EU grand coalition collapses as EPP pivots to hard right
The traditional centre-left and centre-right governing alliance has fractured, with the European People’s Party now routinely relying on hard-right lawmakers to pass legislation, reshaping the EU's business and regulatory outlook.
Ursula von der Leyen secured a second mandate as European Commission president with 401 votes, but the secret ballot exposed a fundamental shift in EU power dynamics. Her confirmation relied not on the traditional pro-European mainstream, but on the backing of hard-right and extreme-right groups. These included Georgia Meloni’s European Conservatives and Reformists, Marine Le Pen and Jordan Bardella’s Patriots for Europe, and the Alternative for Germany’s Europe of Sovereign Nations.
On paper, the pro-EU bloc remains formidable. The European People’s Party, Socialists & Democrats, Renew Europe, and the Greens hold well over 450 of the 720 seats in the new parliament. However, the 401-vote tally for von der Leyen revealed that this formal majority is already fraying. It also proved that the European People’s Party is willing to look right whenever the centre-left becomes politically inconvenient.
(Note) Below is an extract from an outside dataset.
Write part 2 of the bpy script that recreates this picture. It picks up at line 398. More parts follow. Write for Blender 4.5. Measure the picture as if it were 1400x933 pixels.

For European businesses and investors, this political realignment signals a decisive shift in the continent's regulatory trajectory. The EPP has effectively abandoned the grand coalition model that defined EU governance for most of the bloc's history. It now opts for an alternative majority of convenience whenever legislative numbers are tight.
This pivot carries immediate consequences for corporate planning and market regulation. Even before the elections, the EPP began distancing itself from the European Green Deal. It simultaneously adopted increasingly hard-right language on environmental protection, altering the outlook for industries bracing for strict climate transition rules.
The pattern has only accelerated since the parliament convened. On issues ranging from Venezuela to the Return Regulation, the EPP has normalised its dependence on right-wing forces. For the European economy, this means the traditional centre-left counterweight on social and economic policy has been effectively neutralised.
The era of Christian Democrats and Socialists governing together is over. When their majority disappeared in 2019, they brought in the liberals, and in 2024, the Greens informally joined. Now, with the EPP routinely turning right to secure its agenda, Europe's legislative future will be shaped by a far more volatile political consensus.